PLUS loan consolidation I believe is considered a student loan, and has little effect on FICO. I paid off $32,000 in subsidized consolidated student loans in the past 3 years and the score didn't bat an eye. However, when I paid off the car loan, I got back most of the 15 points I lost when the loan was initially created.
Dan
A couple of quick comments:
1) A 550 balance on a 2000 CL is a negative, it is 28 percent utility (not horrible but not a positive). Also when you use revolvers you don't normall use and the balance posts you have more accounts with balances (a negative). It is good to have A store or gas card, no one on here advocates a need for multiple card of this type or for letting a balance report on them (different than using the card and paying before the statement).
2) I don't know why your scores go up and down in some of the incidents above but there are likely MULTIPLE factors, because it is likely more than one thing in your report has changed.
3) If your utility didn't change brackets that explains why you weren't digned for closing LOC's.
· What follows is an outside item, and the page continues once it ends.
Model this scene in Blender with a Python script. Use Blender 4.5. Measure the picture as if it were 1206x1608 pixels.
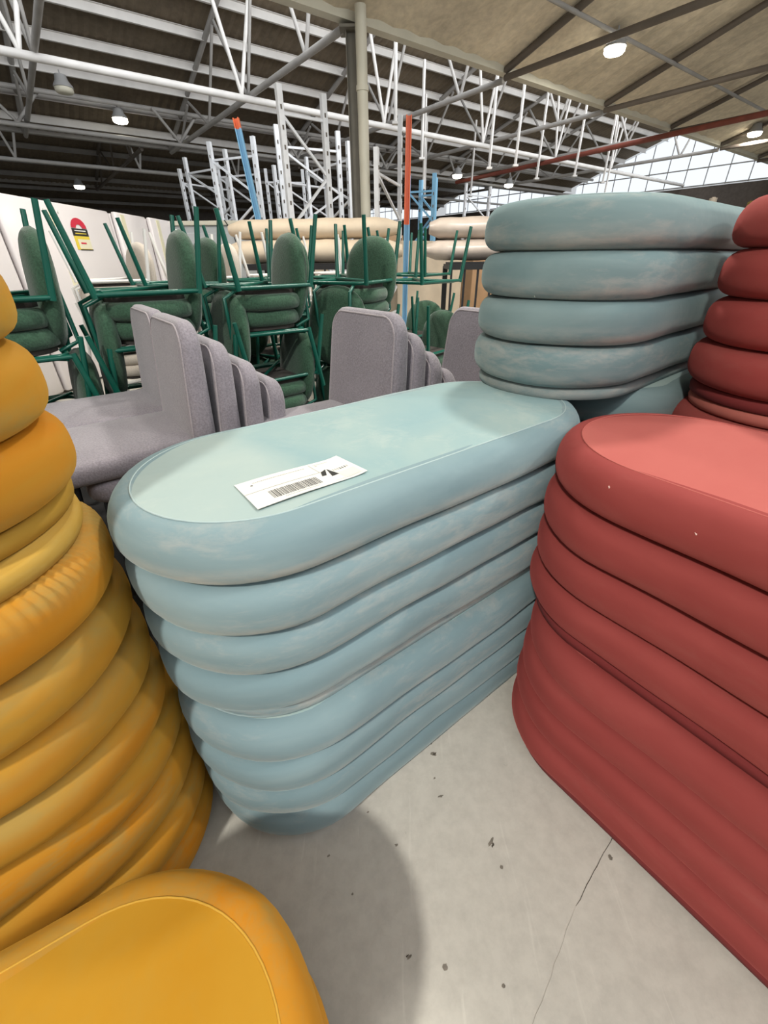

You MIGHT take a small hit when those accounts drop off your credit report in 10 years....in the meantime you still have that history so you are not hurt if your utility remains in the same scoring bracket.
4) As for paying off loans you don't usually get credit if it is your only loan. You often lose points for no longer having an open installment loan. If you are consolidating loans, you still have a loan with high utility, so you won't get credit for closing out small loans but still having one with high utility (you may even lose points for being maxed out on one whereas before you had 7 with 50% utility). I am not saying this is fair, it is just how the formula works.
I don't know if that explains all the changes, but it just illustrates how your report can change multiple times a week and there is more going on than you think.